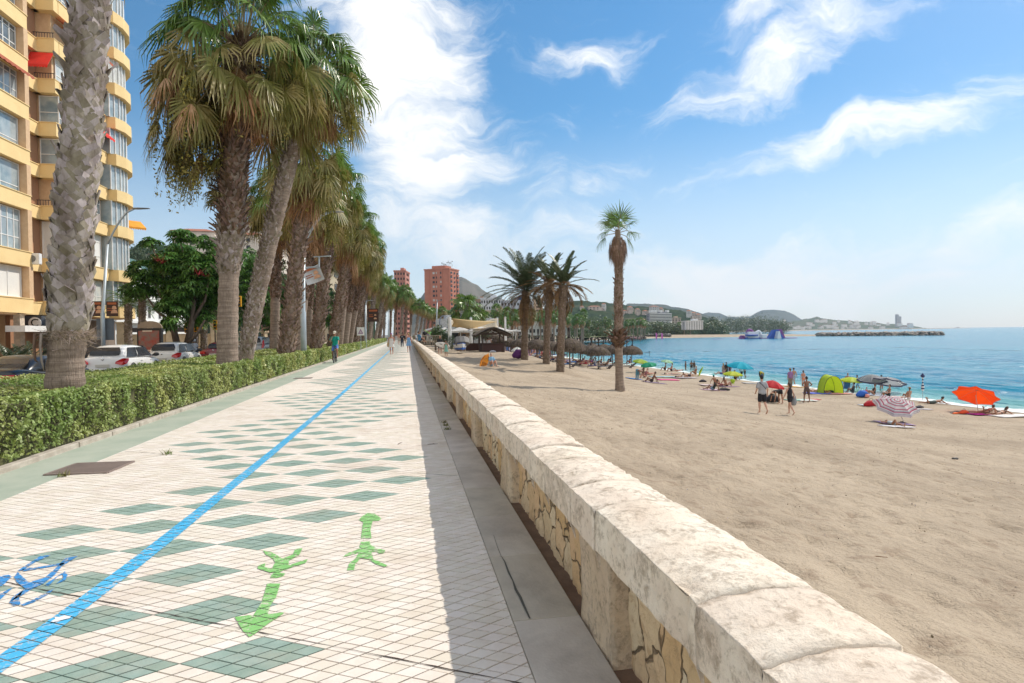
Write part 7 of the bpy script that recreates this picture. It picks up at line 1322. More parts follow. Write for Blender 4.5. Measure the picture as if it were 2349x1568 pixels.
for px_, dp_ in [(1268, 81), (1232, 84), (1196, 87), (1330, 84), (1385, 88), (1412, 84), (1290, 90), (1250, 93), (1214, 96), (1360, 94), (1438, 93)]: p = D(px_, 800, dp_); places.append((p.x, p.y))
front = list(places); nrow = 0
for r in range(1, 13):
    for q in range(7):
        X_ = 31.5-q*3.7-(r % 2)*1.6+random.gauss(0, .25); Y_ = 80.5+r*4.3+q*.55+random.gauss(0, .25)
        if X_ > 9 and all(math.hypot(X_-a, Y_-c_) > 3. for a, c_ in places): PQ[len(places)] = (r, q); places.append((X_, Y_))
names10 = ['rightmost thatched umbrella nearest the lone palm, apart from the rest', 'front thatched umbrella over the violet-clothed bather', 'front thatched umbrella second from the right, partly behind the lone palm', 'thatched umbrella tucked right behind the lone palm trunk', 'front thatched umbrella left of the one over the violet-clothed bather', 'front thatched umbrella midway between right date palm and lone palm', 'front thatched umbrella just right of the right date palm', 'front thatched umbrella between the middle and right date palms', 'front thatched umbrella just left of the middle date palm trunk', 'leftmost front thatched umbrella beside the first date palm']
for i, (X_, Y_) in enumerate(places):
    lb = names10[i] if i < 10 else 'thatched umbrella filling the front row, %s behind the date palms' % ordn2[i-10] if i not in PQ else 'thatched beach umbrella, %s inland from the sea in the %s row behind the front' % (ordn2[PQ[i][1]], ordn2[PQ[i][0]-1])
    clone(UMP, (X_, Y_, zsf(X_, Y_)), (random.gauss(0, .03), random.gauss(0, .03), random.uniform(0, 6)), 1.2+random.gauss(0, .03), lb)
for x in [q for q in list(COL.objects) if q.parent == UMP]: bpy.data.objects.remove(x)
bpy.data.objects.remove(UMP)
# loungers
t = empty('sun_lounger', (0, 0, 0), 'x', 'sun lounger', 'sun loungers under the thatched umbrellas'); WD = flat('lounger_frame', (.09, .06, .045), .7); b = MB(); b.box((0, .3, .32), (.62, 1.25, .04)); b.build('seat', WD, t); b = MB(); b.box((0, 0, .35), (.62, .04, .75)); q = b.build('backrest', WD, t); q.location = (0, -.45, .05); q.rotation_euler = (.9, 0, 0)
for s in (-1, 1):
    for y in (-.3, .85): b = MB(); b.tube([(s*.27, y, .32), (s*.29, y+(.12 if y > 0 else -.12), 0)], [.02, .02], 6); b.build('leg', WD, t)
proto_done(t); LG = t; CL2 = [(.03, .2, .55), (.6, .08, .1), (.5, .5, .55), (.32, .25, .5), (.6, .3, .25), (.1, .12, .3), (.7, .68, .6), (.5, .05, .1), (.03, .04, .06)]
lt = ['blue', 'red', 'pale grey', 'violet', 'coral', 'navy', 'white', 'crimson', 'black']; who = 0
LS = [c3(x, y) for x, y in [(1295, 1170), (1560, 1155), (1840, 1195), (1690, 1185), (1420, 1130), (1080, 1150), (2160, 1180), (1920, 1120), (880, 1050), (730, 1020), (1500, 1120), (2200, 1150), (1230, 1130), (980, 1100), (1640, 1130), (1780, 1150)]]
P_ = ['lounge', 'lounge', 'lounge', 'sit', 'supine', 'lounge', 'lounge', 'chair']
for i, xy in enumerate(LS):
    p = SP(*xy)
    if xy[0] < 1290: p = D(xy[0], 800, 79+i*.3); p.z = zsf(p.x, p.y)
    p = p; an = random.uniform(-.5, .5)+(1.3 if i % 2 else 1.7); c = clone(LG, p, (0, 0, an), 1, 'sun lounger with a %s towel, number %s from the lone palm along the shaded front rows' % (lt[i % 9], ['one', 'two', 'three', 'four', 'five', 'six', 'seven', 'eight', 'nine', 'ten', 'eleven', 'twelve', 'thirteen', 'fourteen', 'fifteen', 'sixteen'][i]))
    places_l = [('at the front below the right date palm', 0)]
    c['label'] = 'sun lounger with a %s towel %s' % (lt[i % 9], ['right of the right date palm trunk', 'in front of the bright blue towel bather', 'nearest to us in front of the thatched row', 'below the violet-clothed bather', 'between the front umbrellas beside a red cloth', 'between the middle and right date palms', 'left of the lone palm trunk base', 'just right of the violet-clothed bather', 'left of the middle date palm', 'right of the first date palm', 'second row, behind the bright blue towel', 'right of the lone palm trunk', 'second row behind the right date palm', 'left of the middle date palm trunk, second row', 'second row near the middle of the umbrellas', 'second row behind the violet-clothed bather'][i])
    tw = MB(); tw.box((0, .3, .37), (.6, 1.2, .05)); tw.box((0, -.52, .55), (.58, .5, .06), 0, None); o = tw.build('towel', flat('ltowel%d' % (i % 9), CL2[i % 9], .9), None, bevel=.02); o.location = p; o.rotation_euler = (0, 0, an); tag(o, '%s towel spread on the lounger %s' % (lt[i % 9], c['label'].split('towel ')[1]), 'towel', 'towels on the loungers')
    if i not in (6, 13):
        person(Vector((p.x, p.y, p.z+.34)), 'sunbather resting on the lounger %s' % c['label'].split('towel ')[1], P_[i % 8] if P_[i % 8] != 'chair' else 'sit', math.degrees(an), 1.7, skin=['tan', 'red', 'dark', 'tan'][i % 4], group='bathers on the loungers', wear=[('trunks', 'l%d' % (i % 5), [(.03, .04, .1), (.4, .05, .05), (.02, .02, .02), (.1, .2, .4), (.3, .1, .3)][i % 5])]+([('shirt', 'white4', (.65, .63, .7))] if i in (0, 3) else []))
for x in [q for q in list(COL.objects) if q.parent == LG]: bpy.data.objects.remove(x)
bpy.data.objects.remove(LG)
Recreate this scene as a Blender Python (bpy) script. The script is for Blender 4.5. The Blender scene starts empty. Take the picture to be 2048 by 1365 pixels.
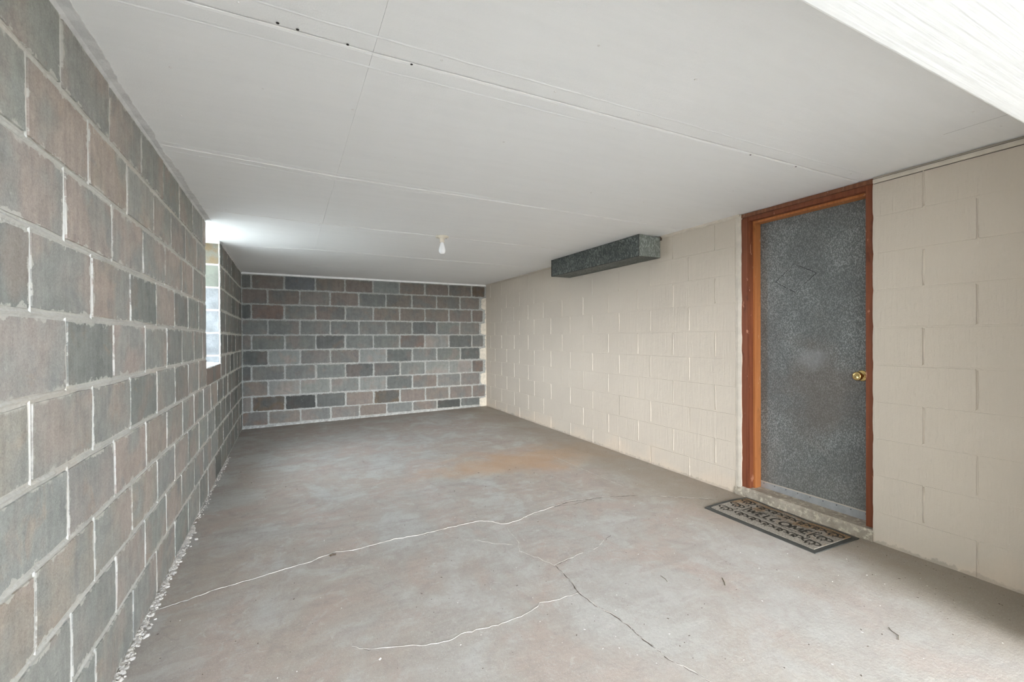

****************************************

_The exercise_.
Write every entry out again exactly, dropping the pictures.

_Result for this task_.
Write part 7 of the bpy script that recreates this picture. It picks up at line 1322. More parts follow. Write for Blender 4.5. Measure the picture as if it were 2349x1568 pixels.
for px_, dp_ in [(1268, 81), (1232, 84), (1196, 87), (1330, 84), (1385, 88), (1412, 84), (1290, 90), (1250, 93), (1214, 96), (1360, 94), (1438, 93)]: p = D(px_, 800, dp_); places.append((p.x, p.y))
front = list(places); nrow = 0
for r in range(1, 13):
    for q in range(7):
        X_ = 31.5-q*3.7-(r % 2)*1.6+random.gauss(0, .25); Y_ = 80.5+r*4.3+q*.55+random.gauss(0, .25)
        if X_ > 9 and all(math.hypot(X_-a, Y_-c_) > 3. for a, c_ in places): PQ[len(places)] = (r, q); places.append((X_, Y_))
names10 = ['rightmost thatched umbrella nearest the lone palm, apart from the rest', 'front thatched umbrella over the violet-clothed bather', 'front thatched umbrella second from the right, partly behind the lone palm', 'thatched umbrella tucked right behind the lone palm trunk', 'front thatched umbrella left of the one over the violet-clothed bather', 'front thatched umbrella midway between right date palm and lone palm', 'front thatched umbrella just right of the right date palm', 'front thatched umbrella between the middle and right date palms', 'front thatched umbrella just left of the middle date palm trunk', 'leftmost front thatched umbrella beside the first date palm']
for i, (X_, Y_) in enumerate(places):
    lb = names10[i] if i < 10 else 'thatched umbrella filling the front row, %s behind the date palms' % ordn2[i-10] if i not in PQ else 'thatched beach umbrella, %s inland from the sea in the %s row behind the front' % (ordn2[PQ[i][1]], ordn2[PQ[i][0]-1])
    clone(UMP, (X_, Y_, zsf(X_, Y_)), (random.gauss(0, .03), random.gauss(0, .03), random.uniform(0, 6)), 1.2+random.gauss(0, .03), lb)
for x in [q for q in list(COL.objects) if q.parent == UMP]: bpy.data.objects.remove(x)
bpy.data.objects.remove(UMP)
# loungers
t = empty('sun_lounger', (0, 0, 0), 'x', 'sun lounger', 'sun loungers under the thatched umbrellas'); WD = flat('lounger_frame', (.09, .06, .045), .7); b = MB(); b.box((0, .3, .32), (.62, 1.25, .04)); b.build('seat', WD, t); b = MB(); b.box((0, 0, .35), (.62, .04, .75)); q = b.build('backrest', WD, t); q.location = (0, -.45, .05); q.rotation_euler = (.9, 0, 0)
for s in (-1, 1):
    for y in (-.3, .85): b = MB(); b.tube([(s*.27, y, .32), (s*.29, y+(.12 if y > 0 else -.12), 0)], [.02, .02], 6); b.build('leg', WD, t)
proto_done(t); LG = t; CL2 = [(.03, .2, .55), (.6, .08, .1), (.5, .5, .55), (.32, .25, .5), (.6, .3, .25), (.1, .12, .3), (.7, .68, .6), (.5, .05, .1), (.03, .04, .06)]
lt = ['blue', 'red', 'pale grey', 'violet', 'coral', 'navy', 'white', 'crimson', 'black']; who = 0
LS = [c3(x, y) for x, y in [(1295, 1170), (1560, 1155), (1840, 1195), (1690, 1185), (1420, 1130), (1080, 1150), (2160, 1180), (1920, 1120), (880, 1050), (730, 1020), (1500, 1120), (2200, 1150), (1230, 1130), (980, 1100), (1640, 1130), (1780, 1150)]]
P_ = ['lounge', 'lounge', 'lounge', 'sit', 'supine', 'lounge', 'lounge', 'chair']
for i, xy in enumerate(LS):
    p = SP(*xy)
    if xy[0] < 1290: p = D(xy[0], 800, 79+i*.3); p.z = zsf(p.x, p.y)
    p = p; an = random.uniform(-.5, .5)+(1.3 if i % 2 else 1.7); c = clone(LG, p, (0, 0, an), 1, 'sun lounger with a %s towel, number %s from the lone palm along the shaded front rows' % (lt[i % 9], ['one', 'two', 'three', 'four', 'five', 'six', 'seven', 'eight', 'nine', 'ten', 'eleven', 'twelve', 'thirteen', 'fourteen', 'fifteen', 'sixteen'][i]))
    places_l = [('at the front below the right date palm', 0)]
    c['label'] = 'sun lounger with a %s towel %s' % (lt[i % 9], ['right of the right date palm trunk', 'in front of the bright blue towel bather', 'nearest to us in front of the thatched row', 'below the violet-clothed bather', 'between the front umbrellas beside a red cloth', 'between the middle and right date palms', 'left of the lone palm trunk base', 'just right of the violet-clothed bather', 'left of the middle date palm', 'right of the first date palm', 'second row, behind the bright blue towel', 'right of the lone palm trunk', 'second row behind the right date palm', 'left of the middle date palm trunk, second row', 'second row near the middle of the umbrellas', 'second row behind the violet-clothed bather'][i])
    tw = MB(); tw.box((0, .3, .37), (.6, 1.2, .05)); tw.box((0, -.52, .55), (.58, .5, .06), 0, None); o = tw.build('towel', flat('ltowel%d' % (i % 9), CL2[i % 9], .9), None, bevel=.02); o.location = p; o.rotation_euler = (0, 0, an); tag(o, '%s towel spread on the lounger %s' % (lt[i % 9], c['label'].split('towel ')[1]), 'towel', 'towels on the loungers')
    if i not in (6, 13):
        person(Vector((p.x, p.y, p.z+.34)), 'sunbather resting on the lounger %s' % c['label'].split('towel ')[1], P_[i % 8] if P_[i % 8] != 'chair' else 'sit', math.degrees(an), 1.7, skin=['tan', 'red', 'dark', 'tan'][i % 4], group='bathers on the loungers', wear=[('trunks', 'l%d' % (i % 5), [(.03, .04, .1), (.4, .05, .05), (.02, .02, .02), (.1, .2, .4), (.3, .1, .3)][i % 5])]+([('shirt', 'white4', (.65, .63, .7))] if i in (0, 3) else []))
for x in [q for q in list(COL.objects) if q.parent == LG]: bpy.data.objects.remove(x)
bpy.data.objects.remove(LG)
Recreate this scene as a Blender Python (bpy) script. The script is for Blender 4.5. The Blender scene starts empty. Take the picture to be 2048 by 1365 pixels.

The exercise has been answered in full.